La part aveugle de De sang froid, telle est la matière du premier film, brillant, de Bennett Miller, et non la vie et l’oeuvre de Capote. Cette part aveugle, cet angle mort, c’est la place du citoyen Truman Capote, écrivain mondain, dans le récit du meurtre de la famille Clutter à Holcomb au Kansas, la nuit du 14 novembre 1959, pour une poignée de dollars. Dans le partage que, romancier, il fit entre l’enquête des policiers et l’itinéraire des meurtriers, nulle place en effet pour lui-même, destinataire pourtant de bien des adresses, et notamment celles de Perry Smith, l’un des deux coupables pour lequel il éprouvait au minimum une vive fascination. Truman Capote retrace donc, de 1959 à 1965, les années que l’écrivain consacra à l’affaire qui à la fois lui permit d’accoucher d’un chef-d’oeuvre et empoisonna définitivement sa sève créatrice, lui qui après De sang froid, tout en continuant à publier, ne parviendra plus à achever un roman.
Où est Capote, dans le livre ? Le reporter Jenson n’est qu’un faux double. Où est le livre, durant toutes ces années ? Nulle part et partout. Deux dissolutions sur quoi le film construit son propos, sa mise en scène, parmi les paysages eux-mêmes évidés du Kansas.
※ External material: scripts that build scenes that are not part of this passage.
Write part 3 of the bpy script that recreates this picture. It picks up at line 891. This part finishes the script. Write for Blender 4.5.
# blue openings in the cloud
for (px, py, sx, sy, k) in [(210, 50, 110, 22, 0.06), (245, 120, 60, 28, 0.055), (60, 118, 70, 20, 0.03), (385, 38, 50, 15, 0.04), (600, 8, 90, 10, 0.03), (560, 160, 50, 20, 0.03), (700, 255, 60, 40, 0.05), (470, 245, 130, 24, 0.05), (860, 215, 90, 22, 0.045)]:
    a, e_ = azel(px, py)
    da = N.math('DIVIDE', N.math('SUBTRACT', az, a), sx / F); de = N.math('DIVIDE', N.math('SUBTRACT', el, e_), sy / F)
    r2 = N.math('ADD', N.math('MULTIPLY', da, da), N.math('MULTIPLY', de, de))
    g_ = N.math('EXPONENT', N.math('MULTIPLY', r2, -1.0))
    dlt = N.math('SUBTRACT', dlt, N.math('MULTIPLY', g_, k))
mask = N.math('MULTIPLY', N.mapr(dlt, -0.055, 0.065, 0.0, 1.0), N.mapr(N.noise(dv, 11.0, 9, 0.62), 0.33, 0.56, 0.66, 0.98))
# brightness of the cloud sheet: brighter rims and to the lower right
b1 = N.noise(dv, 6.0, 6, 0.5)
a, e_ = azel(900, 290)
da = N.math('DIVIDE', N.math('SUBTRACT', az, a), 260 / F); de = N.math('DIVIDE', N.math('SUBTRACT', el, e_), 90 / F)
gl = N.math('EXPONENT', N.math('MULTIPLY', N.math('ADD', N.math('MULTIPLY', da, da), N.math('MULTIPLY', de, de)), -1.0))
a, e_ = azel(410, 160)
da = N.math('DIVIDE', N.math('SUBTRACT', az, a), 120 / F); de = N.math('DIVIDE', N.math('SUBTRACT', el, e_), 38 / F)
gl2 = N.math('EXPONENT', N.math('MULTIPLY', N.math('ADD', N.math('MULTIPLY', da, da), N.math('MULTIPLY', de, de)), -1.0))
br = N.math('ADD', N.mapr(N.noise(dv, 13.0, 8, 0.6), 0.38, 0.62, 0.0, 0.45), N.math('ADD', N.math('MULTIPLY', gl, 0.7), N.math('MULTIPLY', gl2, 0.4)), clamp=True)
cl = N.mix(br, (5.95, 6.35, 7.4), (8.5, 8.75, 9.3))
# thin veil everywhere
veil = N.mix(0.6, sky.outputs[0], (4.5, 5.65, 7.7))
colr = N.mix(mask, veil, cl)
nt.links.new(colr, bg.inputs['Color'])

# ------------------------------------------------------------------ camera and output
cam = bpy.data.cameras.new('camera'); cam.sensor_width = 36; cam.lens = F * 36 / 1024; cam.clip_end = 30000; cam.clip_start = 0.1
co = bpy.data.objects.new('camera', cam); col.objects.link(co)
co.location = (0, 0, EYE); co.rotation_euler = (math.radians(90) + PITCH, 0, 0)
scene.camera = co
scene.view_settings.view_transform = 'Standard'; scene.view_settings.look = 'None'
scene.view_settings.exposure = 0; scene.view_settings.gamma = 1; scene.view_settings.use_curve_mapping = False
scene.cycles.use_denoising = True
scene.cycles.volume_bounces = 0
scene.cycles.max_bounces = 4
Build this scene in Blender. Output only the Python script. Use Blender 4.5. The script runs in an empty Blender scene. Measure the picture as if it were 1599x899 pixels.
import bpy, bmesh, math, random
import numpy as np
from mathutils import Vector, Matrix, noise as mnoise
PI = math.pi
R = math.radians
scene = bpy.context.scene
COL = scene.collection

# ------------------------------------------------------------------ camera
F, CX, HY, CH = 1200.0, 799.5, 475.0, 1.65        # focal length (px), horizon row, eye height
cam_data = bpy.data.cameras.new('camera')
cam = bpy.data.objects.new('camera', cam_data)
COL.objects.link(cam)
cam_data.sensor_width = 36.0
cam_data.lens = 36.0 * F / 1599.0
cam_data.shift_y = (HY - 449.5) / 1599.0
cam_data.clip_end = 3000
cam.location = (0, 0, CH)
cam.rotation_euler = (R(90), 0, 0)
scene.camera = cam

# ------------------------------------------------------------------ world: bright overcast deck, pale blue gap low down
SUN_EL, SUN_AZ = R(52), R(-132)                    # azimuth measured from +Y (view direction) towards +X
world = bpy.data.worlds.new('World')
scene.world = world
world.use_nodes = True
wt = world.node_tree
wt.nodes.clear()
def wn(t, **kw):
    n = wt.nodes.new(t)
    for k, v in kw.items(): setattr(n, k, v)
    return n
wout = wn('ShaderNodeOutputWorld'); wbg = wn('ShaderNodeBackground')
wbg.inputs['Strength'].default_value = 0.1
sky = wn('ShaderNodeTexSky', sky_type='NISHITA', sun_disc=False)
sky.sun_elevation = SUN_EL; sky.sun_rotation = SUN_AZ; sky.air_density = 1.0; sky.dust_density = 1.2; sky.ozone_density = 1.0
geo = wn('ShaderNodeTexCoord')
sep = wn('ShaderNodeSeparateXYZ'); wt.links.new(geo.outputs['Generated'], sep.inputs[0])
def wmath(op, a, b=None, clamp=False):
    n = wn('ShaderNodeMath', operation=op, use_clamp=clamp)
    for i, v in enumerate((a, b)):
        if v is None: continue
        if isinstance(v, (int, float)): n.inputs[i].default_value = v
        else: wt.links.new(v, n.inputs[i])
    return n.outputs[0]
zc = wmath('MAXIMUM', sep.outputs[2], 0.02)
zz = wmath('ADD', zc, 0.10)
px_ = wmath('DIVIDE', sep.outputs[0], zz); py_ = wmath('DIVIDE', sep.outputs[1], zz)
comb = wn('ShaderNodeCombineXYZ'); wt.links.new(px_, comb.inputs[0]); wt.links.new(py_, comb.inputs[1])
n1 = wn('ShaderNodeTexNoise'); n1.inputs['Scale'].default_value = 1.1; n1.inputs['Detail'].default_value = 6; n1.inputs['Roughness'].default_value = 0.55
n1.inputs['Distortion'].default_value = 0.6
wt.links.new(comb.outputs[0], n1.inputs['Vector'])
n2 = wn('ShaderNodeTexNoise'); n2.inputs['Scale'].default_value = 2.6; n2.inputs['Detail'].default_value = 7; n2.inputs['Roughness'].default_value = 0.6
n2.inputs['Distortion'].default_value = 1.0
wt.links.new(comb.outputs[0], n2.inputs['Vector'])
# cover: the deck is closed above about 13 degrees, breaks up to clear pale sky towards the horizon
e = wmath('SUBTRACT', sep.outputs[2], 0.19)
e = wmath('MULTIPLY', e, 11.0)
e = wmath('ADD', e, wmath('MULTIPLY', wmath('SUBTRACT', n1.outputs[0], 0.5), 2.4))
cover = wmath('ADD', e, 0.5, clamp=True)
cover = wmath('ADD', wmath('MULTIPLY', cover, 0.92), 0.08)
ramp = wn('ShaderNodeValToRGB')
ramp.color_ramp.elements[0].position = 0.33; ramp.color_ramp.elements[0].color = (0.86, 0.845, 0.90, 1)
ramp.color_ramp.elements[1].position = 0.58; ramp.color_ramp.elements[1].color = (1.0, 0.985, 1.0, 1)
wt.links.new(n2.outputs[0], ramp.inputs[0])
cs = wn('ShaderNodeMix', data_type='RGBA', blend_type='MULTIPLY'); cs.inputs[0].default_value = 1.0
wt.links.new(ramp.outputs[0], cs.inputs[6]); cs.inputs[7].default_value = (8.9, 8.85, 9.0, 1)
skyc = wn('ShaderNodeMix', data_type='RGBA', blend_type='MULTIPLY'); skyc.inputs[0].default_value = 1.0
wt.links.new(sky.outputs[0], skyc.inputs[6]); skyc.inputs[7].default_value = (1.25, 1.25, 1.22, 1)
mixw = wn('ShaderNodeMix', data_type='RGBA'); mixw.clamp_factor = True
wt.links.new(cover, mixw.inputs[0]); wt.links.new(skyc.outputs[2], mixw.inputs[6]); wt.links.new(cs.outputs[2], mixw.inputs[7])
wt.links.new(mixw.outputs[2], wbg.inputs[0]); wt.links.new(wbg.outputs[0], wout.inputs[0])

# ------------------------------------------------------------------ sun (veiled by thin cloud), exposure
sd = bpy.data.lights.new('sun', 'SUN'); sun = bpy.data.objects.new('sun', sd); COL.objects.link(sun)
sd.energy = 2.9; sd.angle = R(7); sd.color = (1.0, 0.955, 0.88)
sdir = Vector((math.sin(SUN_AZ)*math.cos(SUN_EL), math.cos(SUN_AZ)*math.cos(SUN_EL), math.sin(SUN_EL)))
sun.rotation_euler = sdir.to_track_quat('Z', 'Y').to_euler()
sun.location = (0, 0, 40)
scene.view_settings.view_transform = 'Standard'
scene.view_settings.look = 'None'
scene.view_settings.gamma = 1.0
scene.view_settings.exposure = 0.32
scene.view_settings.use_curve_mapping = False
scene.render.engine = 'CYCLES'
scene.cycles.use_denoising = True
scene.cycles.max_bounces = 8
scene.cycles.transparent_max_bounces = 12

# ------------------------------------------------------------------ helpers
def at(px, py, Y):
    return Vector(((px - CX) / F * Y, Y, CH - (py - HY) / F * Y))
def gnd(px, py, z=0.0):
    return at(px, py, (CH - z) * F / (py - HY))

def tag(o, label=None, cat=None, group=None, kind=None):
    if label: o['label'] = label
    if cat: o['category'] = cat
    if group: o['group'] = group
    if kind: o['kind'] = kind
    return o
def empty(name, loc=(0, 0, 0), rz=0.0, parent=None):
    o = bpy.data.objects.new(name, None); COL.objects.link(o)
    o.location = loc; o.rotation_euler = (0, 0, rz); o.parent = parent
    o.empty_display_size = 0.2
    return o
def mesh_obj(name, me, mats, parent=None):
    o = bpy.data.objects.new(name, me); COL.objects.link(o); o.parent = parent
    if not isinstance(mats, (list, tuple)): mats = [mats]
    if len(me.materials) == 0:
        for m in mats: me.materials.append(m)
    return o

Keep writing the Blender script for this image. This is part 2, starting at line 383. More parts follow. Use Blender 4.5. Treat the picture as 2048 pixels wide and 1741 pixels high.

Capote, il est complètement dans l’événement, y prélevant matière à écriture autant qu’il s’y perd à mesure que son plan se met en place et l’étouffe -pour naître, le chef-d’oeuvre prémédité doit s’abreuver à deux sangs : l’exécution des coupables, sans quoi il n’y a pas de clôture possible, et le récit par eux de la nuit du meurtre, dont on ne connaît toujours pas les détails après leur condamnation à mort. Le livre, il en est toujours question mais il est toujours absent. En refusant tout les clichés de l’écrivain au travail, (front plissé, page blanche, etc.) Bennett Miller donne une singulière consistance à ce texte tantôt excessivement visible -en cours d’écriture, Capote donne une lecture publique triomphale de quelques passages à New York-, tantôt retranché dans son inachèvement -à Perry Smith, il assure n’avoir pas écrit la moindre lignes.
Bennett Miller sait bien que le genre inventé par Capote avec De sang froid (la « non-fiction ») n’est pas le repli sur l’écriture des faits tels qu’ils sont mais une instance instable où la place de l’écrivain et le lieu d’énonciation font mystère. Cela s’éprouve immédiatement, au Kansas, dans la manière dont Truman Capote investit cet univers étranger, avec son amie Harper Lee en guise de porte-parole, lui la grande folle mondaine qui rencontre une immédiate hostilité de la part d’une population méfiante, ce qui le rapproche des assassins. Aussi le film, comme son personnage, toujours semblent regarder plus loin que ce qui est présent à nos yeux. Capote manipulateur, flairant le gros coup et usant de tous les moyens pour obtenir ce qu’il veut, Capote rongé par son impatience que les deux tueurs soient pendus, malgré ses affinités avec l’un d’eux : c’est moins Capote dévoré par les impératifs de l’écriture qu’un auteur aspiré plus qu’inspiré par le grand oeuvre qui piaffe d’impatience au-devant de lui. Comme une hypersensibilité, une malédiction pesant sur lui qui se vante de retenir 94% des conversations qu’il entend. L’écriture vous regarde toujours de loin, en avance sur vous, elle vous attend.